Directions: Everything from the first line of the data through the line with "lo = obj('foliage', fol, 'ficus_leaf', fic);" is to be echoed exactly, minus the pictures.

Records from a data source
==*==
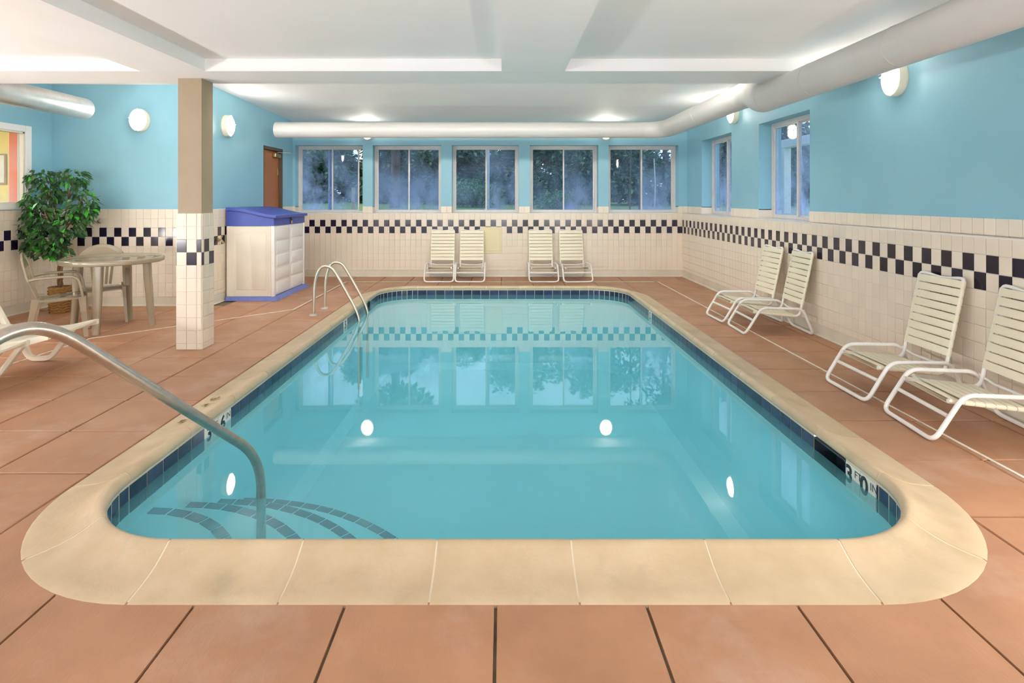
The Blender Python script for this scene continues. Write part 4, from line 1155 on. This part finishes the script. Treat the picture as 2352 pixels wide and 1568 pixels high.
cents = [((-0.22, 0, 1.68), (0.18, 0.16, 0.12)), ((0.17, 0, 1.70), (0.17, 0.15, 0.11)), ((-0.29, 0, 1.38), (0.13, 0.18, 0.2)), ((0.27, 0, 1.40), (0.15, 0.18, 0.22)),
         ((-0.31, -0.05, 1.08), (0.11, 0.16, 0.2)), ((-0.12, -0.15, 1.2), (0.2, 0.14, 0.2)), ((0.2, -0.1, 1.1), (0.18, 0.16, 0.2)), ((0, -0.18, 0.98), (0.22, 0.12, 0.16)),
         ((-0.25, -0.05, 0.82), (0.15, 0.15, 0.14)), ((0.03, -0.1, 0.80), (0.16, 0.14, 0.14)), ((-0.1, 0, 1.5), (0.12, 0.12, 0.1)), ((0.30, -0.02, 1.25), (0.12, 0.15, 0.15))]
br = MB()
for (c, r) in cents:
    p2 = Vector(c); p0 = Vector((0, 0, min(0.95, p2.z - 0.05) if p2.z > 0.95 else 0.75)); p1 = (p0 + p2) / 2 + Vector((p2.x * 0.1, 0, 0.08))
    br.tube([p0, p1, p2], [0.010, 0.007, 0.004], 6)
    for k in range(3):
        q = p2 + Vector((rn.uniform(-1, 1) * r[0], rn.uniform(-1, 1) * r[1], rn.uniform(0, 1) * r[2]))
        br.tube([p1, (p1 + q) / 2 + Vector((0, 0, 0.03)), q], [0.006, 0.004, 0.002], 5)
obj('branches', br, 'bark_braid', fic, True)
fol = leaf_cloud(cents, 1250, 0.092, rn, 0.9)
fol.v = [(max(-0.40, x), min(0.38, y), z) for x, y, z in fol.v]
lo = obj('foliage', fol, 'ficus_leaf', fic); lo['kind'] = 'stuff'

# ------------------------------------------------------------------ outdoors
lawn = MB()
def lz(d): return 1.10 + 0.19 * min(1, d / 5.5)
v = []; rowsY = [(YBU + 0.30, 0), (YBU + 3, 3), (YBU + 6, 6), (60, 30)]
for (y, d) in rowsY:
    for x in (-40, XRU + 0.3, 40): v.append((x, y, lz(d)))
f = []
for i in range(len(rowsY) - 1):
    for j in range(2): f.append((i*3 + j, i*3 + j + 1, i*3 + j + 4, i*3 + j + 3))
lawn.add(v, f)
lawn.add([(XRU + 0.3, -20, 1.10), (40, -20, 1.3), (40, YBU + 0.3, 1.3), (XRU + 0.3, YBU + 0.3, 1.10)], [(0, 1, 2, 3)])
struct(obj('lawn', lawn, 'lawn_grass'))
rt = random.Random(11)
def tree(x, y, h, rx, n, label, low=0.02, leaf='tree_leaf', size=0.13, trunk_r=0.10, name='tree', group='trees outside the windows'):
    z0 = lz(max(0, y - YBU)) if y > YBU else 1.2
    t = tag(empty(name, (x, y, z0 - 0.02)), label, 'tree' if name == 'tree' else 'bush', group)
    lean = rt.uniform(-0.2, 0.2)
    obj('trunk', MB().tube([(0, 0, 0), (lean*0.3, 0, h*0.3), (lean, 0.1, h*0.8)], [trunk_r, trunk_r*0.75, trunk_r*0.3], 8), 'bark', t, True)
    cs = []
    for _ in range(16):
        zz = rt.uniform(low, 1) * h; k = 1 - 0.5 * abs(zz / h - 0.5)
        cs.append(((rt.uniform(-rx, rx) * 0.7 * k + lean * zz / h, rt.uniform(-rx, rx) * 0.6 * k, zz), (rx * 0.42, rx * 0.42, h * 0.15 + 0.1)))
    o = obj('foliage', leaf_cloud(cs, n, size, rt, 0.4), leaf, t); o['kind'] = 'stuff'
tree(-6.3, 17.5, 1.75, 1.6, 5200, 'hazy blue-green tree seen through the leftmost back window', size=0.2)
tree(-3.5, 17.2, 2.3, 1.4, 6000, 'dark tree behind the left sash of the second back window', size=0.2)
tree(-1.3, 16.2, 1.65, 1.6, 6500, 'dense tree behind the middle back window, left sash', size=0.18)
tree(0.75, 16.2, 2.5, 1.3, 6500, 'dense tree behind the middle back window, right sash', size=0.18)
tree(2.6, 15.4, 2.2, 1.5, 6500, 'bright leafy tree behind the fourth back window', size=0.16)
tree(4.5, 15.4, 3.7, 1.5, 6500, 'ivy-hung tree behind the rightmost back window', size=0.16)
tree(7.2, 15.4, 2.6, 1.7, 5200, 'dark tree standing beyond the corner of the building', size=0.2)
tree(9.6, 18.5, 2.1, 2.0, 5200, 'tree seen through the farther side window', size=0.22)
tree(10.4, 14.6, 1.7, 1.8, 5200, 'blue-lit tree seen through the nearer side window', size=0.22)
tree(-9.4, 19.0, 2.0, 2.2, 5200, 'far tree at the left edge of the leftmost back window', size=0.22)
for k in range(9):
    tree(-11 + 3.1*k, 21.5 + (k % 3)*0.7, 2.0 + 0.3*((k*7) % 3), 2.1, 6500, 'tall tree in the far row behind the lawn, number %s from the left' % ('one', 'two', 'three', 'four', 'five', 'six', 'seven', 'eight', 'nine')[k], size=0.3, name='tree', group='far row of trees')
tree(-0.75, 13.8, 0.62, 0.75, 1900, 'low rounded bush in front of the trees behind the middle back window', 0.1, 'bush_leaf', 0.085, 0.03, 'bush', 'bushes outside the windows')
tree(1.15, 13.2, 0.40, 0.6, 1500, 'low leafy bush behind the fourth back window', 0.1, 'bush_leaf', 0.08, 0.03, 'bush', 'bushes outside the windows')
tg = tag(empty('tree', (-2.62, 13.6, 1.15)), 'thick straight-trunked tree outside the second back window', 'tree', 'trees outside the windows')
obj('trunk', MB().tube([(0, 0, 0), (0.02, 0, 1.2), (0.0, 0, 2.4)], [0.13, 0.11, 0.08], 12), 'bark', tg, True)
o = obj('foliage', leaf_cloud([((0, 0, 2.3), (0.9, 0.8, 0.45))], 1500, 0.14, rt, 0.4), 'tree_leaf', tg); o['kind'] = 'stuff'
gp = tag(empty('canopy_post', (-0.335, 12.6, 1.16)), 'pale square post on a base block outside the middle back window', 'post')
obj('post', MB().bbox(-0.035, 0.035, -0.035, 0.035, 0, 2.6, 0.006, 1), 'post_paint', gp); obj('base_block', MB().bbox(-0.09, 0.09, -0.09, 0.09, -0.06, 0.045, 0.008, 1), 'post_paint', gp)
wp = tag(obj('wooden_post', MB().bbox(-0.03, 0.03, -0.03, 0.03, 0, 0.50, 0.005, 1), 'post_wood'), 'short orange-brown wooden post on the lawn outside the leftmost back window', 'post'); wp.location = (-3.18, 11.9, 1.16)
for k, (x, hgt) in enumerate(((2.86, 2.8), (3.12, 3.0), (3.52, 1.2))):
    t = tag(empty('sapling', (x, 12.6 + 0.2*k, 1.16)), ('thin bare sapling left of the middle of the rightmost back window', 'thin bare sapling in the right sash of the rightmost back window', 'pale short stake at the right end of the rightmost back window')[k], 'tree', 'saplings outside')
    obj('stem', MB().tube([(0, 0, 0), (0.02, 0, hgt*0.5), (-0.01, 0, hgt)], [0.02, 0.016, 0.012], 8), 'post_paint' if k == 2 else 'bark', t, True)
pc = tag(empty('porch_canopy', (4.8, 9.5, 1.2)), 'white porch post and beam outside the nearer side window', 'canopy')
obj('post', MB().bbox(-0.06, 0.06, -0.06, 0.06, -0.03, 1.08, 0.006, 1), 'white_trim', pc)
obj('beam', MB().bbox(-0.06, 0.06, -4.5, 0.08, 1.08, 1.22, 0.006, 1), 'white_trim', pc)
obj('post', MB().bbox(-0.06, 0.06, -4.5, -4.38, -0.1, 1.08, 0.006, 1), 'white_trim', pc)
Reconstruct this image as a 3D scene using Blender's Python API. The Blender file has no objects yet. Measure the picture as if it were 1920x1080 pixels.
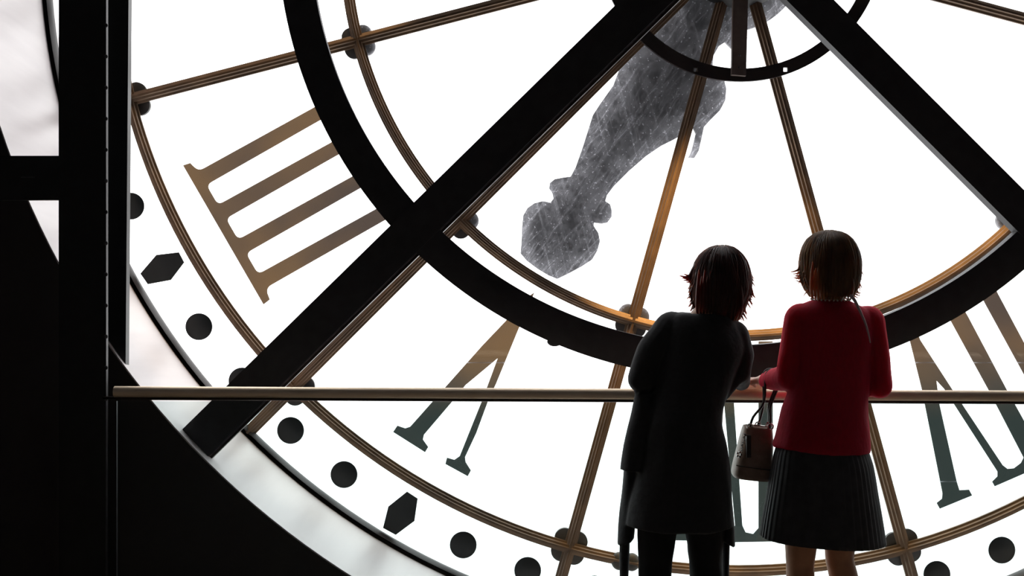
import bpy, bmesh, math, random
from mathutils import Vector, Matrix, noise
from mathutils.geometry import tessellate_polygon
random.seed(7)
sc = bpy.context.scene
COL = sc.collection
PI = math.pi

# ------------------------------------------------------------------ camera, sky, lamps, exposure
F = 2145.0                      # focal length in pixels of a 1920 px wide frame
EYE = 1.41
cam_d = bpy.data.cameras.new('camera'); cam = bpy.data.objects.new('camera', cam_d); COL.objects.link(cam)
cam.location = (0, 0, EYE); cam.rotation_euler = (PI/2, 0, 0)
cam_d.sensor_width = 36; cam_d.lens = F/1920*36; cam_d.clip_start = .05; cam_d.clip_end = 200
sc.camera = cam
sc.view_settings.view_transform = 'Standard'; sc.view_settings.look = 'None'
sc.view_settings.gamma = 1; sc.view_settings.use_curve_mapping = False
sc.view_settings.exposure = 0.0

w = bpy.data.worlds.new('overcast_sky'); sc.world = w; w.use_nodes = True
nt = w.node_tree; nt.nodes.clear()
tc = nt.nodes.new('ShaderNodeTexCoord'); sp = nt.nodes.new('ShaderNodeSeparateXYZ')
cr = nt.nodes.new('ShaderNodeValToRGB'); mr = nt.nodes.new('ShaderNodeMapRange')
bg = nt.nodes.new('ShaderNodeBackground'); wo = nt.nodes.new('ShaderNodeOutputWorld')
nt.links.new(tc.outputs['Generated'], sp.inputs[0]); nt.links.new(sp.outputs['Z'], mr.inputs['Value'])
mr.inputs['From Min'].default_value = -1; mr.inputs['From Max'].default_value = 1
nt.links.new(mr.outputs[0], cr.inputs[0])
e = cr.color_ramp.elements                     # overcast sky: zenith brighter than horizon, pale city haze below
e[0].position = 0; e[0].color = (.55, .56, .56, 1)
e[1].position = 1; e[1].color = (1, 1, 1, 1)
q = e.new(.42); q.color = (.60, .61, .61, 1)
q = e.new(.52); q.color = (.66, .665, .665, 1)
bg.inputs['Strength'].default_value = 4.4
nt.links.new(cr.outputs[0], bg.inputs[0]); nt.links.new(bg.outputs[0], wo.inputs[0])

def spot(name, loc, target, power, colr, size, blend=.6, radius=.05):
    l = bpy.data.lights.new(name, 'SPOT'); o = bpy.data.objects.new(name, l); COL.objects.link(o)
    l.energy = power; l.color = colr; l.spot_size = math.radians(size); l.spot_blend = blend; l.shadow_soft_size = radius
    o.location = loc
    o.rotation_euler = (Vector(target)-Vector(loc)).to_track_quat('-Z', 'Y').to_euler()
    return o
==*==
Result of the exercise:
The Blender Python script for this scene continues. Write part 4, from line 1155 on. This part finishes the script. Treat the picture as 2352 pixels wide and 1568 pixels high.
cents = [((-0.22, 0, 1.68), (0.18, 0.16, 0.12)), ((0.17, 0, 1.70), (0.17, 0.15, 0.11)), ((-0.29, 0, 1.38), (0.13, 0.18, 0.2)), ((0.27, 0, 1.40), (0.15, 0.18, 0.22)),
         ((-0.31, -0.05, 1.08), (0.11, 0.16, 0.2)), ((-0.12, -0.15, 1.2), (0.2, 0.14, 0.2)), ((0.2, -0.1, 1.1), (0.18, 0.16, 0.2)), ((0, -0.18, 0.98), (0.22, 0.12, 0.16)),
         ((-0.25, -0.05, 0.82), (0.15, 0.15, 0.14)), ((0.03, -0.1, 0.80), (0.16, 0.14, 0.14)), ((-0.1, 0, 1.5), (0.12, 0.12, 0.1)), ((0.30, -0.02, 1.25), (0.12, 0.15, 0.15))]
br = MB()
for (c, r) in cents:
    p2 = Vector(c); p0 = Vector((0, 0, min(0.95, p2.z - 0.05) if p2.z > 0.95 else 0.75)); p1 = (p0 + p2) / 2 + Vector((p2.x * 0.1, 0, 0.08))
    br.tube([p0, p1, p2], [0.010, 0.007, 0.004], 6)
    for k in range(3):
        q = p2 + Vector((rn.uniform(-1, 1) * r[0], rn.uniform(-1, 1) * r[1], rn.uniform(0, 1) * r[2]))
        br.tube([p1, (p1 + q) / 2 + Vector((0, 0, 0.03)), q], [0.006, 0.004, 0.002], 5)
obj('branches', br, 'bark_braid', fic, True)
fol = leaf_cloud(cents, 1250, 0.092, rn, 0.9)
fol.v = [(max(-0.40, x), min(0.38, y), z) for x, y, z in fol.v]
lo = obj('foliage', fol, 'ficus_leaf', fic); lo['kind'] = 'stuff'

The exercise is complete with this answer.